Graveslab, Fethard, Co. Tipperary
Co. Tipperary |
Tombs & Memorials
A large medieval graveslab lying on its side against the outer wall of a ruined Augustinian abbey is easy to walk past, especially when it has spent centuries exposed to the elements.
This one, propped against the east wall of the north transept in Fethard's abbey graveyard, repays closer inspection. Measuring just over two metres in length and nearly a metre wide, it is carved with a seven-armed segmental-headed cross in relief, its terminals finishing in fleur-de-lis. The cross-head carries floral motifs in each of its four central sections, and a three-barred knop, a decorative boss or swelling, appears both at the base of the cross-head and again at the base of the shaft, which itself rests on a carved pillar-base. To one side of the shaft, the letters IHS are raised in Black Letter script, the Gothic lettering typical of late medieval stonework. To the other side sits a heraldic shield in an ogee-based rectangle.
That shield is where the slab becomes genuinely interesting. The arms depicted show a chief indented debruised by a bendlet, which in heraldic terms means a horizontal band across the top of the shield, cut with a zigzag lower edge and overlaid by a diagonal stripe.
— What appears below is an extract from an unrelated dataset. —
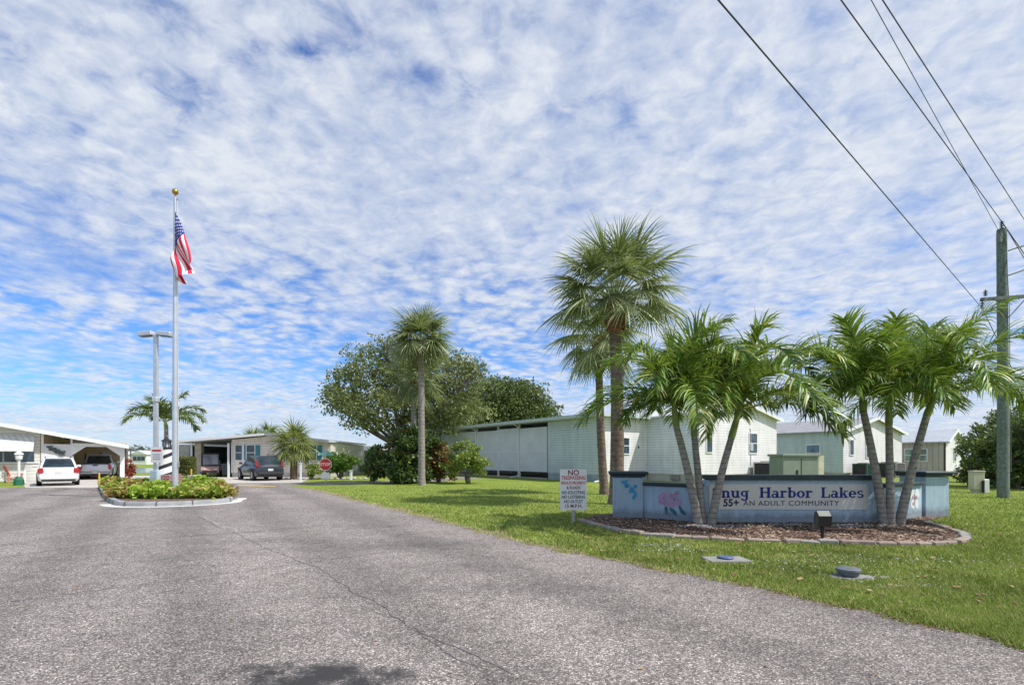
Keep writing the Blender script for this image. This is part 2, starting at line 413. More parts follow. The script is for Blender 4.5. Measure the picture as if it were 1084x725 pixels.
# dry verge between the lawn and the asphalt
M_verge = mulchm('verge_dirt', [(0, (.16, .12, .06)), (.5, (.30, .25, .12)), (1, (.42, .38, .2))], 60)
vg = MB()
for i in range(len(edge)-1):
    a, b = edge[i], edge[i+1]
    if a[1] < -2: continue
    wd = lambda p: .24+.32*mnoise.noise(Vector((p[0]*1.1, p[1]*1.1, 7)))
    na, nb = wd(a), wd(b)
    vg.quad((a[0]-.03, a[1]-.03, .0025), (b[0]-.03, b[1]-.03, .0025), (b[0]+nb, b[1]+nb*1.2, .0025), (a[0]+na, a[1]+na*1.2, .0025))
structure('verge', vg, M_verge)
# painted stop line, faded
sl_ = MB(); sl_.sheet([gp(251,513.2), gp(292,514.4), gp(292,515.2), gp(251,514.0)], .0085)
structure('stop_line', sl_, mat('yellow_road_paint', (.50, .36, .10), .8, .3, 9))
# cracks in the asphalt
M_crack = mat('crack_fill', (.11, .10, .095), .9, .3, 30)
M_crackl = mat('crack_pale', (.33, .31, .29), .9, .3, 30)
def crack(pix, wdt, m=None, seed=0):
    pts = [gp(*p) for p in pix]; mb = MB(); rr = random.Random(seed); line = []
    for i in range(len(pts)-1):
        L = math.dist(pts[i], pts[i+1]); k = max(2, int(L/.09))
        for j in range(k):
            t = j/k
            line.append((pts[i][0]*(1-t)+pts[i+1][0]*t, pts[i][1]*(1-t)+pts[i+1][1]*t))
    off = 0; L2 = []
    for p in line:
        off = off*.82+rr.uniform(-.022, .022); L2.append((p[0]+off, p[1]+off*.7))
    for i in range(len(L2)-1):
        a, b = Vector((*L2[i], 0)), Vector((*L2[i+1], 0)); t = (b-a).normalized(); n = Vector((-t.y, t.x, 0))
        wa = wdt*rr.uniform(.3, 1.1); wb = wdt*rr.uniform(.3, 1.1)
        if rr.random() < .12: continue
        z = Vector((0, 0, .0075)); mb.quad(a-n*wa+z, b-n*wb+z, b+n*wb+z, a+n*wa+z)
    structure('road_crack', mb, m or M_crack)
crack([(207,545), (250,566), (300,588), (345,607), (372,624), (410,647), (450,668), (500,690), (560,716)], .007, None, 1)
crack([(420,652), (437,668), (470,690), (520,716)], .004, None, 2)
crack([(6,590), (60,582), (140,572), (240,565), (330,558), (440,556)], .013, None, 3)
crack([(0,578), (80,566), (180,560)], .012, None, 4)
crack([(208,545), (232,555), (256,564)], .028, M_crackl, 5)
crack([(256,564), (330,562), (420,557)], .012, None, 6)
# pond and the far shore
M_water, nt_, b_, _ = nt_new('pond_water'); b_.inputs['Base Color'].default_value = (.10, .15, .20, 1); b_.inputs['Roughness'].default_value = .12
bump(nt_, b_, noise(nt_, objco(nt_), 3, 3), .15, .02)
wt = MB(); wt.sheet([(-62, 54), (-33, 52), (-28, 60), (-30, 72), (-70, 75)], .006); structure('water', wt, M_water)

# ------------------------------------------------------------------ mulch bed
bedf = [gp(614,552), gp(640,559), gp(680,566.5), gp(740,571.5), gp(800,574), gp(860,575.5), gp(920,577), gp(970,578), gp(1005,576.5), gp(1021,572.5), gp(1018,567), gp(995,558.5), gp(975,553)]
bedb = [(11.4, 13.4), (10.6, 14.4), (3.4, 14.4), (2.2, 13.6)]
bedline = smooth_line(bedf, .2, .01)
bed = bedline+bedb
M_mulchd = mulchm('mulch', [(0, (.035, .018, .014)), (.4, (.10, .055, .04)), (.75, (.19, .115, .085)), (1, (.40, .29, .21))])
def inside(x, y, poly):
    c = False; n = len(poly); j = n-1
    for i in range(n):
        if (poly[i][1] > y) != (poly[j][1] > y) and x < (poly[j][0]-poly[i][0])*(y-poly[i][1])/(poly[j][1]-poly[i][1])+poly[i][0]: c = not c
        j = i
    return c
mb = MB(); mb.sheet(bed, .03); mb.add([], [])
ring = len(bed)
mb.add([(x, y, -.01) for x, y in bed]+[(x, y, .03) for x, y in bed], [(i, (i+1) % ring, (i+1) % ring+ring, i+ring) for i in range(ring)])
structure('mulch_bed', mb, M_mulchd, fixn=False)
# loose chips on the bed, pale gravel and shell in the middle
def chips(name, n, ok, size, z, m, flat=.5):
    V = []; Fc = []; k = 0
    while k < n:
        p = ok()
        if p is None: continue
        x, y = p; s = size*random.uniform(.5, 1.4); a = random.uniform(0, 6.3); tl = random.uniform(-.6, .6)
        c, sn = math.cos(a), math.sin(a); L = s; W_ = s*flat
        for (q, r_) in ((-L, -W_), (L, -W_), (L, W_), (-L, W_)):
            V.append((x+q*c-r_*sn, y+q*sn+r_*c, z+abs(s)*.5+q*tl*.6+r_*.3))
        Fc.append((4*k, 4*k+1, 4*k+2, 4*k+3)); k += 1
    return tag(npmesh(name, V, Fc, m, None, 4), kind='stuff')
M_chip = leafm('bark_chips', [(0, (.05, .025, .018)), (.45, (.20, .11, .075)), (.75, (.40, .28, .19)), (1, (.66, .55, .42))], 0.0, .9)
M_shell = leafm('pale_gravel', [(0, (.16, .16, .16)), (.5, (.40, .40, .39)), (1, (.75, .74, .72))], 0.0, .9)
def inbed():
    x, y = random.uniform(1.2, 11.6), random.uniform(8.8, 13)
    return (x, y) if inside(x, y, bed) else None
tag(chips('bark_mulch', 16000, inbed, .022, .03, M_chip, .35), 'loose brown bark mulch in the bed round the entrance sign', 'mulch')
def mid_g():
    a = random.uniform(0, 6.3); q = abs(random.gauss(0, 1))
    x, y = random.choice([(4.4, 11.3), (4.4, 11.3), (6.2, 11.5), (7.5, 11.35)])
    x += math.cos(a)*q*.5; y += math.sin(a)*q*.16
    return (x, y) if inside(x, y, bed) and y < 11.85 else None
tag(chips('pale_gravel', 2600, mid_g, .016, .035, M_shell, .7), 'pale shell gravel spread at the foot of the sign wall', 'gravel')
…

Researcher Crotty, writing in 2012, suggested this device belongs to the Dunboyne branch of the Butler family, one of the most powerful Anglo-Norman dynasties in medieval Munster, though the Power family of County Waterford bore a similar charge and cannot be entirely ruled out. The faded inscription running along the top, sinister, and base borders of the slab settles the matter of who commissioned it, if not which family they were allied to. As translated by Knowles in 1903, it reads: here lie Thaddeus Owns Meagher and Honora Keeghan, his wife, who erected this monument before their death, A.D. 1540. The couple had their tomb made while still alive, a common enough practice among people of means in late medieval Ireland, intended to secure prayers for their souls and to leave a visible mark on the community around them. The lower corner of the slab has since broken away, and some chipping is evident, but enough survives to read the craft and the intention clearly.